Sports

Lions gather one final time as team at celebration banquet

Posted

It’s been nearly a month since the Horace Mann football team locked up its third Hudson Valley Football League championship in four seasons, yet it was time for the Lions football family to come together one final time.

It was a celebratory banquet of Horace Mann’s success on the field while also saluting the 17 seniors who were part of four title game appearances in their high school careers. There were speeches, championship swag, and some outside-the-box gifts to the outgoing seniors that they will cherish for years to come.

It was a night four years in the making, and a look back on four years gone by way too fast.

“I came to Horace Mann my freshman year, and the football program was a great way of helping me be able to make friends and keep those friendships throughout my four years at HM,” senior quarterback Brody McGuinn said. “I think football helped with my transition to HM as well. I’ll remember these guys forever. There is no doubt that these friendships will last a long time.”

It was somewhat of a bittersweet night for McGuinn, who had a touchdown pass to Kelvin Smith to help lock up the 14-6 victory over Dalton in the HVFL championship game last month. While he’ll remember all the successes the Lions achieved in his for years, he will miss his time with his now former teammates.

“I totally miss football,” McGuinn said. “Over the years my dad has taken a lot of photos of each and every season, so I’m going back and looking through all the photos and watching all the videos, and it is very sad.”

Raphael “Rae Rae” Silverman, the Lions’ dominant lineman and kicker, surprisingly doesn’t miss playing in games as much as the camaraderie of his teammates at a routine practice.

“For me it’s less about the championships and more about the practices and the friendships that was the most fun,” Silverman said. “The practices were more fun than the games themselves. Plus the relationships we had with the coaches, too. Those things meant the most to me.”

Each of the seniors received championship sweatshirts as parting gifts, and Silverman played a role in designing them.

“Dr. (Tom) Kelly, the school’s headmaster, was nice enough to pay for championship sweatshirts for the team,” Silverman said. “I helped design them and they turned out pretty well. They’re black and maroon and they have your position and number on it, and its says ‘HVFL champions.’”

“It was really nice swag,” McGuinn said.

Silverman laughed when he talked about another gift the players received, one that was weeks in the making.

“Toward the end of the season, Brody mysteriously said to us that he needed a picture of all of the seniors, a picture from the waist up and in shoulder pads,” Silverman said. “So we all did that. Then his dad made up these life size cutouts, these giant cardboard cutouts of each of us, and it says Horace Mann champions. It was really nice.”

While Silverman said his cutout remains in his bedroom and will probably find its way to his college dorm room next year, McGuinn made sure the masses could appreciate his cardboard likeness.

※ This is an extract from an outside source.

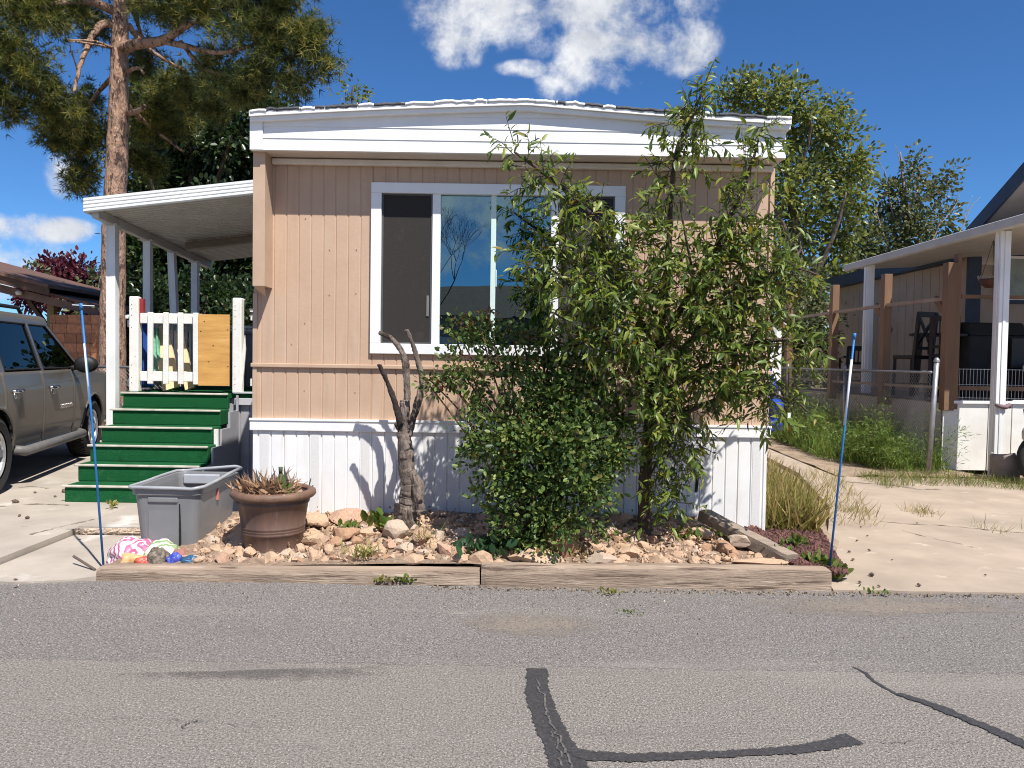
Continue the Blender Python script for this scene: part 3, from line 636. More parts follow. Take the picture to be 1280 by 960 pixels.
# gate across the head of the steps
gate = thing('porch_gate', 'white picket gate patched with a square of bare plywood at the top of the steps', 'gate', (-3.7, 8.66, DZ))
gx0, gx1 = -4.195, -3.17
gyy = 8.655
mb = MB(); zt0, zt1 = DZ + .775, DZ + .90; zb0, zb1 = DZ + .125, DZ + .235
mb.box(gx0, -3.5, gyy, gyy + .035, zt0, zt1 - .01); mb.build('top_rail', m_wood_w, gate, bevel=.006)
mb = MB(); mb.box(gx0, -3.5, gyy, gyy + .035, zb0, zb1); mb.build('bottom_rail', m_wood_w, gate, bevel=.006)
for xc in (-4.07, -3.895, -3.725, -3.555):
    mb = MB(); mb.bar((xc, gyy - .018, zb0 - .03), (xc + random.Random(int(-xc * 100)).uniform(-.008, .008), gyy - .018, zt1), .058, .03, up=(0, 1, 0)); mb.build('picket', m_wood_w, gate, bevel=.005)
m_ply = mat('plywood', (.66, .37, .11), (.52, .27, .075), .55, 3, 8, .1, 60, stretch=(1, 1, 7), spots=[((.36, .17, .05), 5, .66, .08, 6), ((.68, .43, .17), 3, .62, .1, 5)])
mb = MB(); mb.box(-3.525, -3.175, gyy - .038, gyy - .022, DZ + .085, DZ + .885); ply = mb.build('plywood_panel', m_ply, gate)
mb = MB(); r = random.Random(4)
for (a, b) in ((.07, .72), (.03, .61), (.17, .45), (.12, .27), (.335, .22), (.33, .63)):
    mb.lathe([(.0, -.0), (.0065, 0), (.0065, .003)], (-3.525 + a, gyy - .0415, DZ + .085 + b), 10, 'y', 1.3, .7)
mb.build('knot', mat('wood_knot', (.10, .045, .02), None, .7), ply)
# things standing behind the gate
m_pine = mat('pine_board', (.78, .60, .36), (.68, .5, .28), .6, 2, 8, .1, 50, stretch=(1, 1, .12), spots=[((.5, .32, .15), 7, .70, .05, 4)])
for i, (xa, xb, w_, lab) in enumerate(((-4.19, -3.92, .20, 'wide pale pine board leaning behind the porch gate pickets'), (-3.97, -3.73, .11, 'narrow pale pine board leaning to the right of the wide one behind the gate'))):
    p0 = Vector((xb, 8.85 + .05 * i, DZ + .002)); p1 = Vector((xa, 9.12 + .03 * i, DZ + .75 - .06 * i)); mb = MB(); mb.bar(p0 + Vector((0, 0, .03)), p1, w_, .03, up=(0, -1, .3))
    o = mb.build('leaning_board', m_pine, loc=(xb, 8.9, DZ)); tag(o, lab, 'board', 'boards leaning behind the gate')
mb = MB(); mb.grid(10, 16, lambda a, b: (-4.33 + .13 * a, 8.92 + .03 * math.sin(a * 9 + b * 3), DZ + .04 + .75 * b + .0 * a)); o = mb.build('folded_tarp', mat('blue_tarp', (.03, .10, .38), (.015, .05, .22), .45, 8), loc=(-4.26, 8.92, DZ), smooth=True)
md = o.modifiers.new('solid', 'SOLIDIFY'); md.thickness = .03; tag(o, 'blue folded tarp hanging just inside the left gate post', 'tarp')
mb = MB(); mb.grid(6, 12, lambda a, b: (-4.2 + .07 * a, 8.96 + .015 * math.sin(a * 9 + b * 5), DZ + .12 + .62 * b)); o = mb.build('broom_bag', mat('mint_plastic', (.30, .62, .42), (.10, .3, .2), .5, 9), loc=(-4.17, 8.96, DZ), smooth=True)
md = o.modifiers.new('solid', 'SOLIDIFY'); md.thickness = .04; tag(o, 'pale green plastic sheet standing between the blue tarp and first picket', 'plastic sheet')
bx = thing('storage_chest', 'grey slatted storage box standing at the back of the porch deck', 'storage box', (-3.5, 10.7, DZ))
m_box = mat('grey_slats', (.22, .22, .24), (.16, .16, .18), .6, 5)
mb = MB(); ribbed(mb, -4.2, -2.7, DZ, DZ + .72, 10.5, .13, .02, .015, th=.5); mb.build('body', m_box, bx)
mb = MB(); mb.box(-4.24, -2.66, 10.46, 11.04, DZ + .72, DZ + .76); mb.build('lid', m_box, bx, bevel=.01)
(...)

“Mine is sitting out front on my lawn so when people drive by they can see it,” McGuinn said, laughing. “But I’m sure it’s something a lot of guys are going to take to college with them.”

Looking back, McGuinn said his best memory at Horace Mann was not this season’s championship game, but rather the one the Lions won last year, also over Dalton, in which he didn’t even start.

“The first two quarters of that game was played by another quarterback, Marc Murphy,” McGuinn said.

“Then he got injured, and I came in to fill the spot. It was a very close game, 7-0, and I was thrown into it. It wasn’t like I had time to worry about it prior to the game, I was just thrown in there and I think that’s when I played my best, during those two quarters.”

McGuinn already has applied to Penn State, Villanova and Boston College with others to come, and hopes to continue his football career on the collegiate level next fall.

“If I were to go to a smaller school, yes I’d probably want to play football, but at a bigger school, I’ll definitely try and walk-on or play club football,” McGuinn said. “It would be a great way to stay involved with football.”

But if college football doesn’t work out, McGuinn will still have his Horace Mann memories to cherish, including their farewell banquet.

“It really is a family here,” McGuinn said, “and it’s nice to be part of it and keep the family going.”